Published: 6 July 2023

Lammas Fair Parade Marks 900 Years of Tradition Lammas Fair

The wonderfully quirky tradition of parading a big white glove through city centre streets was today maintained in Exeter.

Lammas Fair was celebrated in Exeter and at the end of the occasion, the big white glove was hoisted high above Exeter’s historic Guildhall, where it will remain for the next three days.

Today’s Lammas Fair saw colourful pageantry in the heart of Exeter. The event got underway at 11am, with the Lord Mayor's procession of the Lammas Glove, including civic dignitaries and Morris dancers departing from the Civic Centre.

The procession travelled down the High Street to the Guildhall, where the proclamation was read out and the glove hoisted above the balcony.

The Lord Mayor, Cllr Kevin Mitchell, then headed over to the Cathedral Green where he officially opened this year’s Exeter Craft Festival, which runs from Thursday 6 to Saturday 8 July.

Exeter upholds the tradition of celebrating the Lammas Fair.
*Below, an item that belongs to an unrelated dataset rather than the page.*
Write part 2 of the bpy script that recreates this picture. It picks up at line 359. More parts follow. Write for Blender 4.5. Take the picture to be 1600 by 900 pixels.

The annual ceremony of the Proclamation of Lammas Fair dates back to before the Norman Conquest, more than 900 years ago. 

The word Lammas derives from the Anglo-Saxon Hlafmaesse or Loaf Mass. Lammas Day, the festival of St Peter ad Vincula, was when the first fruits of the harvest were offered to the Church in the form of a loaf.

The franchise of a fair was a very valuable possession, giving exclusive right to tolls on all articles sold. The fair generally lasted for three days.

The Lammas Fair White Glove was displayed during the Fair and was a sign of Royal protection of the peace. The large leather, stuffed glove was attached to a long pole and was decorated with ribbons and a garland of flowers. Prior to the hoisting of the Glove, a Proclamation was made to declare the Fair open. The Proclamation was issued at the time of Edward III in 1330.

A Court known as the "Pie Powder Court" was appointed for every fair to deal with any complaint or other matter arising within the Fair.

Many towns in England still retain their ancient fairs but in most places the reading of the Proclamation and the hoisting of the Glove have been abandoned. Some of the fairs have survived chiefly as pleasure fairs, but most of them are purely agricultural.

During the 1860s, the last stalls disappeared from Exeter but the city was keen to uphold its ancient customs and has continued to proclaim the Fair and hoist the Glove as it has done for nine centuries.